- Given task:
Extract the lines of the material below, beginning with the first and ending with the line that holds "PI = math.pi". Skip every picture.

- Information shown:
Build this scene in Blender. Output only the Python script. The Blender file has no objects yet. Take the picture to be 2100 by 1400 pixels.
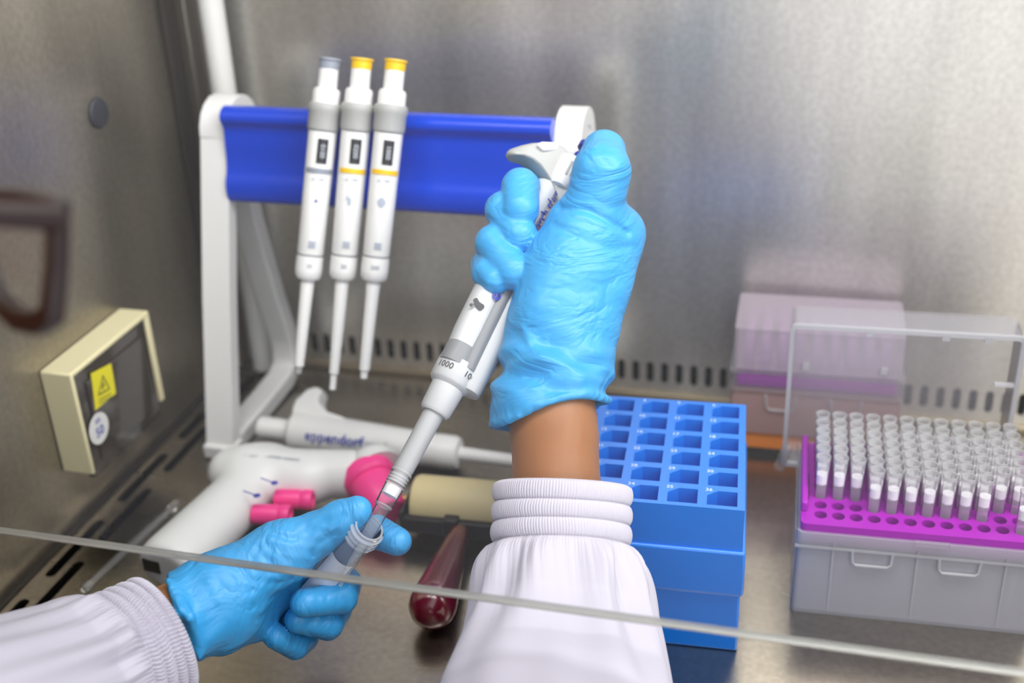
import bpy, bmesh, math, random
import numpy as np
from mathutils import Vector, Matrix
random.seed(7); rng = np.random.default_rng(5)
SC = bpy.context.scene; COL = SC.collection
PI = math.pi

# ------------------------------------------------------------------ camera (recovered from the cabinet's three vanishing directions)
FPX = 2500.0
Xi = np.array([9800, 830, -2500.]); Xi /= np.linalg.norm(Xi)
Yi = np.array([747, -1293, 2500.]); Yi -= Xi * Yi.dot(Xi); Yi /= np.linalg.norm(Yi)
Zi = np.cross(Xi, Yi)
MW = np.stack([Xi, Yi, Zi])
CAM = np.array([0, 0, .43])
def ray(px, py): return MW @ np.array([(px - 1050) / FPX, (py - 700) / FPX, 1.0])
def at(px, py, d): return CAM + ray(px, py) * d
def onz(px, py, z=0.0):
    r = ray(px, py); return CAM + r * (z - CAM[2]) / r[2]
def ony(px, py, y):
    r = ray(px, py); return CAM + r * (y - CAM[1]) / r[1]
def onx(px, py, x):
    r = ray(px, py); return CAM + r * (x - CAM[0]) / r[0]
def proj(p):
    v = MW.T @ (np.array(p) - CAM); return v[0] / v[2] * FPX + 1050, v[1] / v[2] * FPX + 700, v[2]
def V(p): return np.array(p, float)
def nrm(v): v = V(v); return v / np.linalg.norm(v)

cd = bpy.data.cameras.new('camera'); cam = bpy.data.objects.new('camera', cd); COL.objects.link(cam)
cd.sensor_width = 36; cd.lens = 36 * FPX / 2100; cd.clip_start = .01
cam.matrix_world = Matrix([[MW[i][0], -MW[i][1], -MW[i][2], CAM[i]] for i in range(3)] + [[0, 0, 0, 1]])
cd.dof.use_dof = True; cd.dof.focus_distance = .572; cd.dof.aperture_fstop = 5.2
SC.camera = cam

# ------------------------------------------------------------------ object helpers
def tag(o, label=None, cat=None, group=None, kind=None):
    if label: o['label'] = label
    if cat: o['category'] = cat
    if group: o['group'] = group
    if kind: o['kind'] = kind
    return o
def empty(name, loc, label=None, cat=None, group=None, kind=None):
    o = bpy.data.objects.new(name, None); COL.objects.link(o); o.location = Vector(loc); o.empty_display_size = .02
    return tag(o, label, cat, group, kind)
def copy_tree(o, parent=None):
    c = o.copy(); COL.objects.link(c)
    if parent:
        c.parent = parent
    for ch in list(o.children): copy_tree(ch, c)
    return c
def frame(o, z, x=None):
    """4x4 from origin, local z axis, local x hint"""
    z = nrm(z); x = V(x if x is not None else (1, 0, 0)); x = x - z * x.dot(z); x = nrm(x); y = np.cross(z, x)
    m = np.eye(4); m[:3, 0] = x; m[:3, 1] = y; m[:3, 2] = z; m[:3, 3] = o; return m

class MB:
    def __init__(s): s.v = []; s.f = []; s.n = 0
    def add(s, vs, fs, m=None):
        vs = np.asarray(vs, float).reshape(-1, 3)
        if m is not None: vs = vs @ m[:3, :3].T + m[:3, 3]
        b = s.n; s.v.append(vs); s.n += len(vs)
        s.f += [tuple(int(i) + b for i in f) for f in fs]; return s
    def box(s, lo, hi, m=None):
        x0, y0, z0 = lo; x1, y1, z1 = hi
        return s.add([(x0, y0, z0), (x1, y0, z0), (x1, y1, z0), (x0, y1, z0), (x0, y0, z1), (x1, y0, z1), (x1, y1, z1), (x0, y1, z1)],
                     [(3, 2, 1, 0), (4, 5, 6, 7), (0, 1, 5, 4), (1, 2, 6, 5), (2, 3, 7, 6), (3, 0, 4, 7)], m)
    def rings(s, rings, cap0=True, cap1=True, close=True, m=None, wrap=False):
        n = len(rings[0]); vs = np.concatenate([np.asarray(r, float) for r in rings]); fs = []; R = len(rings)
        for i in range(R if wrap else R - 1):
            a = i * n; b = ((i + 1) % R) * n
            for j in range(n if close else n - 1):
                k = (j + 1) % n; fs.append((a + j, a + k, b + k, b + j))
        if cap0 and not wrap: fs.append(tuple(range(n - 1, -1, -1)))
        if cap1 and not wrap: fs.append(tuple((R - 1) * n + j for j in range(n)))
        return s.add(vs, fs, m)
    def lathe(s, prof, n=40, m=None, cap0=True, cap1=True, sq=(1, 1)):
        a = np.arange(n) * 2 * PI / n
        return s.rings([np.stack([r * np.cos(a) * sq[0], r * np.sin(a) * sq[1], np.full(n, z)], 1) for r, z in prof], cap0, cap1, True, m)
    def tube(s, path, r, n=16, cap=True):
        path = [V(p) for p in path]; rr = r if hasattr(r, '__len__') else [r] * len(path); R = []; fx = None
        for i, p in enumerate(path):
            t = nrm(path[min(i + 1, len(path) - 1)] - path[max(i - 1, 0)])
            if fx is None: fx = np.cross(t, (0.31, .52, .8))
            fx = nrm(fx - t * fx.dot(t)); fy = np.cross(t, fx); a = np.arange(n) * 2 * PI / n
            R.append(p + rr[i] * (np.cos(a)[:, None] * fx + np.sin(a)[:, None] * fy))
        return s.rings(R, cap, cap)
    def prism(s, poly, z0, z1, m=None):
        poly = np.asarray(poly, float); n = len(poly)
        return s.rings([np.c_[poly, np.full(n, z0)], np.c_[poly, np.full(n, z1)]], m=m)
    def plate(s, outer, holes, z=0.0, m=None, walls=None, floor=False, flip=False):
        """flat plate with holes (triangulated); walls = depth of hole walls going down"""
        bm = bmesh.new(); es = []
        for lp in [outer] + list(holes):
            vs = [bm.verts.new((p[0], p[1], z)) for p in lp]
            es += [bm.edges.new((vs[i], vs[(i + 1) % len(vs)])) for i in range(len(vs))]
        bmesh.ops.triangle_fill(bm, use_beauty=True, use_dissolve=False, edges=es, normal=(0, 0, 1))
        bm.verts.index_update(); bm.normal_update()
        s.add([tuple(v.co) for v in bm.verts],
              [tuple(v.index for v in (f.verts if f.normal.z > 0 else reversed(f.verts))) for f in bm.faces], m); bm.free()
        if walls:
            for h in holes:
                h = np.asarray(h, float); n = len(h)
                s.rings([np.c_[h, np.full(n, z)], np.c_[h, np.full(n, z - walls)]], False, floor, m=m)
        return s
    def build(s, name, mat, parent=None, smooth=35, bevel=0, seg=2, loc=None, solid=0, recalc=True):
        me = bpy.data.meshes.new(name)
        vs = np.concatenate(s.v) if s.v else np.zeros((0, 3))
        off = None
        if parent is not None:
            bpy.context.view_layer.update() if False else None
            off = WORLD.get(parent.name)
            if off is not None: vs = (np.c_[vs, np.ones(len(vs))] @ np.linalg.inv(off).T)[:, :3]
        elif loc is not None: vs = vs - V(loc)
        me.from_pydata([tuple(v) for v in vs], [], s.f)
        if recalc:
            bm = bmesh.new(); bm.from_mesh(me); bmesh.ops.recalc_face_normals(bm, faces=bm.faces); bm.to_mesh(me); bm.free()
        me.materials.append(mat)
        if smooth:
            me.polygons.foreach_set('use_smooth', [True] * len(me.polygons))
            if smooth < 180: me.set_sharp_from_angle(angle=math.radians(smooth))
        o = bpy.data.objects.new(name, me); COL.objects.link(o)
        if parent is not None: o.parent = parent
        elif loc is not None: o.location = Vector(loc)
        if solid:
            md = o.modifiers.new('solid', 'SOLIDIFY'); md.thickness = solid; md.offset = 0
        if bevel:
            md = o.modifiers.new('bevel', 'BEVEL'); md.width = bevel; md.segments = seg; md.limit_method = 'ANGLE'; md.angle_limit = math.radians(40)
            md.harden_normals = False
        return o
WORLD = {}
def thing(name, loc, label, cat, group=None, kind=None):
    """Empty at the thing's base; parts are given in world coordinates"""
    o = empty(name, loc, label, cat, group, kind); m = np.eye(4); m[:3, 3] = loc; WORLD[o.name] = m; return o
def sub(parent_obj):
    WORLD[parent_obj.name] = WORLD[parent_obj.parent.name]; return parent_obj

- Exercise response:
Build this scene in Blender. Output only the Python script. The Blender file has no objects yet. Take the picture to be 2100 by 1400 pixels.
import bpy, bmesh, math, random
import numpy as np
from mathutils import Vector, Matrix
random.seed(7); rng = np.random.default_rng(5)
SC = bpy.context.scene; COL = SC.collection
PI = math.pi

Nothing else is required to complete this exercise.